-- Begin PROVIDED MATERIAL --
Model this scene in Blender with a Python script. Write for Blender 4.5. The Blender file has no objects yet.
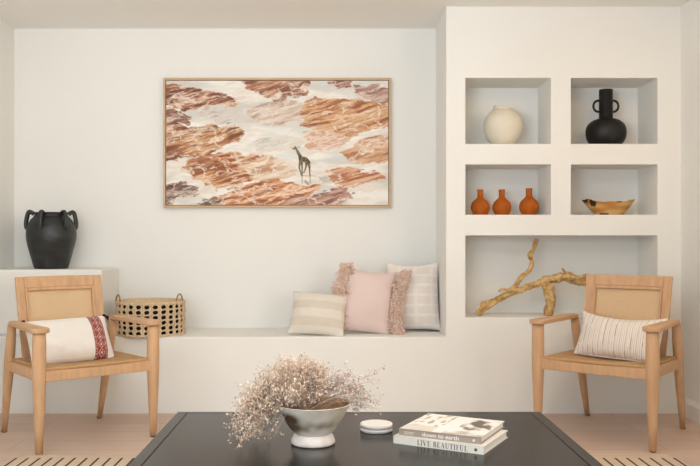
import bpy, bmesh, math, random
import numpy as np
from mathutils import Vector, Matrix, noise as mnoise

SC = bpy.context.scene
COL = SC.collection
F = 820.0                      # focal length in pixels of the 700 x 466 frame
EYE = 1.02

# ------------------------------------------------------------------ camera
cam = bpy.data.cameras.new('camera')
cam.sensor_width = 36.0
cam.lens = 36.0 * F / 700.0
cam.shift_x = 12.0 / 700.0
cam.shift_y = 7.0 / 700.0
cam.clip_start = 0.02
camo = bpy.data.objects.new('camera', cam)
camo.location = (0, 0, EYE)
camo.rotation_euler = (math.pi / 2, 0, 0)
COL.objects.link(camo)
SC.camera = camo

# ------------------------------------------------------------------ light
SC.view_settings.view_transform = 'Standard'
SC.view_settings.look = 'None'
SC.view_settings.gamma = 1.0
SC.view_settings.use_curve_mapping = False
SC.view_settings.exposure = 0.0
w = bpy.data.worlds.new('daylight')
SC.world = w
w.use_nodes = True
bg = w.node_tree.nodes['Background']
bg.inputs[0].default_value = (0.97, 0.98, 0.99, 1)
bg.inputs[1].default_value = 0.58


def area_light(name, loc, target, sx, sy, power, color):
    l = bpy.data.lights.new(name, 'AREA')
    l.shape = 'RECTANGLE'
    l.size, l.size_y = sx, sy
    l.energy = power
    l.color = color
    o = bpy.data.objects.new(name, l)
    o.location = loc
    o.rotation_euler = (Vector(target) - Vector(loc)).to_track_quat('-Z', 'Y').to_euler()
    COL.objects.link(o)
    return o


area_light('window_daylight', (5.3, -5.2, 2.0), (-0.3, 5.0, 1.2), 3.0, 1.8, 138, (1.0, 0.975, 0.945))
area_light('rear_window_daylight', (-2.2, -2.6, 1.05), (-1.2, 5.0, 0.7), 3.0, 2.0, 72, (0.74, 0.89, 1.0))
area_light('ceiling_downlight', (1.65, 3.3, 2.37), (1.7, 3.6, 0.0), 0.25, 0.25, 7, (1.0, 0.60, 0.26))
area_light('warm_fill', (2.6, 1.3, 1.5), (1.4, 4.9, 0.9), 0.5, 0.5, 13, (1.0, 0.66, 0.30))  # added out of view to warm the niches and right side, no lamp there
area_light('ceiling_fill', (-0.7, 1.0, 1.5), (-0.7, 1.25, 2.4), 1.1, 0.9, 94, (0.96, 0.98, 1.0))  # unseen upward fill, added to brighten the ceiling and level surfaces


# ------------------------------------------------------------------ helpers
def lin(c):
    return tuple(x / 12.92 if x <= 0.04045 else ((x + 0.055) / 1.055) ** 2.4 for x in c)


def rgb(r, g, b):
    return lin((r / 255.0, g / 255.0, b / 255.0))


def mat(name, col, rough=0.6, bump=0.0, bscale=60.0, var=0.0, vscale=8.0, stretch=(1, 1, 1),
        spec=0.5, attr=None, metal=0.0, sheen=0.0, var_col=None):
    m = bpy.data.materials.new(name)
    m.use_nodes = True
    nt = m.node_tree
    p = nt.nodes['Principled BSDF']
    p.inputs['Roughness'].default_value = rough
    p.inputs['Metallic'].default_value = metal
    p.inputs['Specular IOR Level'].default_value = spec
    if sheen:
        p.inputs['Sheen Weight'].default_value = sheen
    tc = nt.nodes.new('ShaderNodeTexCoord')
    mp = nt.nodes.new('ShaderNodeMapping')
    mp.inputs['Scale'].default_value = stretch
    nt.links.new(tc.outputs['Object'], mp.inputs['Vector'])
    src = None
    if attr:
        a = nt.nodes.new('ShaderNodeAttribute')
        a.attribute_name = attr
        src = a.outputs['Color']
    if var > 0:
        n = nt.nodes.new('ShaderNodeTexNoise')
        n.inputs['Scale'].default_value = vscale
        n.inputs['Detail'].default_value = 5
        nt.links.new(mp.outputs['Vector'], n.inputs['Vector'])
        mx = nt.nodes.new('ShaderNodeMix')
        mx.data_type = 'RGBA'
        if var_col is None:
            var_col = tuple(max(0, c * (1 - var)) for c in col)
        mx.inputs['A'].default_value = (*col, 1)
        mx.inputs['B'].default_value = (*var_col, 1)
        r = nt.nodes.new('ShaderNodeMapRange')
        r.inputs['From Min'].default_value = 0.35
        r.inputs['From Max'].default_value = 0.68
        nt.links.new(n.outputs['Fac'], r.inputs['Value'])
        nt.links.new(r.outputs['Result'], mx.inputs['Factor'])
        if src:
            nt.links.new(src, mx.inputs['A'])
        src = mx.outputs['Result']
    if src:
        nt.links.new(src, p.inputs['Base Color'])
    else:
        p.inputs['Base Color'].default_value = (*col, 1)
    if bump > 0:
        n2 = nt.nodes.new('ShaderNodeTexNoise')
        n2.inputs['Scale'].default_value = bscale
        n2.inputs['Detail'].default_value = 4
        nt.links.new(mp.outputs['Vector'], n2.inputs['Vector'])
        b = nt.nodes.new('ShaderNodeBump')
        b.inputs['Strength'].default_value = bump
        b.inputs['Distance'].default_value = 0.005
        nt.links.new(n2.outputs['Fac'], b.inputs['Height'])
        nt.links.new(b.outputs['Normal'], p.inputs['Normal'])
    return m


def obj(name, bm, material, parent=None, smooth=False, loc=None):
    me = bpy.data.meshes.new(name)
    if isinstance(bm, bmesh.types.BMesh):
        bm.normal_update()
        bm.to_mesh(me)
        bm.free()
    else:
        v, f = bm
        me.from_pydata(v, [], f)
    me.update()
    if smooth:
        me.polygons.foreach_set('use_smooth', [True] * len(me.polygons))
    me.materials.append(material)
    o = bpy.data.objects.new(name, me)
    COL.objects.link(o)
    if parent:
        o.parent = parent
    if loc:
        o.location = loc
    return o


def tag(o, label, cat, group=None, kind=None):
    o['label'] = label
    o['category'] = cat
    if group:
        o['group'] = group
    if kind:
        o['kind'] = kind
    return o


def thing(name, label, cat, loc=(0, 0, 0), rz=0.0, group=None):
    o = bpy.data.objects.new(name, None)
    o.empty_display_size = 0.05
    o.location = loc
    o.rotation_euler = (0, 0, rz)
    COL.objects.link(o)
    return tag(o, label, cat, group)


def struct(name, bm, m, smooth=False):
    o = obj(name, bm, m, None, smooth)
    o['kind'] = 'structure'
    return o


def copy_tree(o, parent=None):
    c = o.copy()
    COL.objects.link(c)
    if parent:
        c.parent = parent
    for ch in list(o.children):
        copy_tree(ch, c)
    return c


def bevel(o, width, seg=2, angle=35):
    b = o.modifiers.new('soft edge', 'BEVEL')
    b.width = width
    b.segments = seg
    b.limit_method = 'ANGLE'
    b.angle_limit = math.radians(angle)
    b.harden_normals = False
    return o


def box(bm, lo, hi):
    x0, y0, z0 = lo
    x1, y1, z1 = hi
    v = [bm.verts.new(p) for p in ((x0, y0, z0), (x1, y0, z0), (x1, y1, z0), (x0, y1, z0),
                                   (x0, y0, z1), (x1, y0, z1), (x1, y1, z1), (x0, y1, z1))]
    for f in ((3, 2, 1, 0), (4, 5, 6, 7), (0, 1, 5, 4), (1, 2, 6, 5), (2, 3, 7, 6), (3, 0, 4, 7)):
        bm.faces.new([v[i] for i in f])
    return bm


def B(lo, hi):
    return box(bmesh.new(), lo, hi)


def lathe(bm, prof, seg=40, off=(0, 0, 0), fn=None):
    rings = []
    for (r, z) in prof:
        ring = []
        for i in range(seg):
            a = 2 * math.pi * i / seg
            p = Vector((r * math.cos(a), r * math.sin(a), z))
            if fn:
                p = fn(p, a)
            ring.append(bm.verts.new(p + Vector(off)))
        rings.append(ring)
    for a, b in zip(rings, rings[1:]):
        for i in range(seg):
            j = (i + 1) % seg
            bm.faces.new((a[i], a[j], b[j], b[i]))
    bm.faces.new(list(reversed(rings[0])))
    bm.faces.new(rings[-1])
    return bm


def smooth_prof(prof, n=6):
    """Catmull-Rom through 2D/3D points."""
    P = [Vector(p) for p in prof]
    out = []
    for i in range(len(P) - 1):
        p0 = P[max(i - 1, 0)]
        p1, p2 = P[i], P[i + 1]
        p3 = P[min(i + 2, len(P) - 1)]
        for k in range(n):
            t = k / n
            out.append(0.5 * ((2 * p1) + (p2 - p0) * t + (2 * p0 - 5 * p1 + 4 * p2 - p3) * t * t +
                              (3 * p1 - p0 - 3 * p2 + p3) * t * t * t))
    out.append(P[-1])
    return out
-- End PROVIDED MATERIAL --
_EXERCISE_. Reproduce every line of the listing above in which the string "scene" appears.

_OUTPUT BELOW_.
Model this scene in Blender with a Python script. Write for Blender 4.5. The Blender file has no objects yet.
SC = bpy.context.scene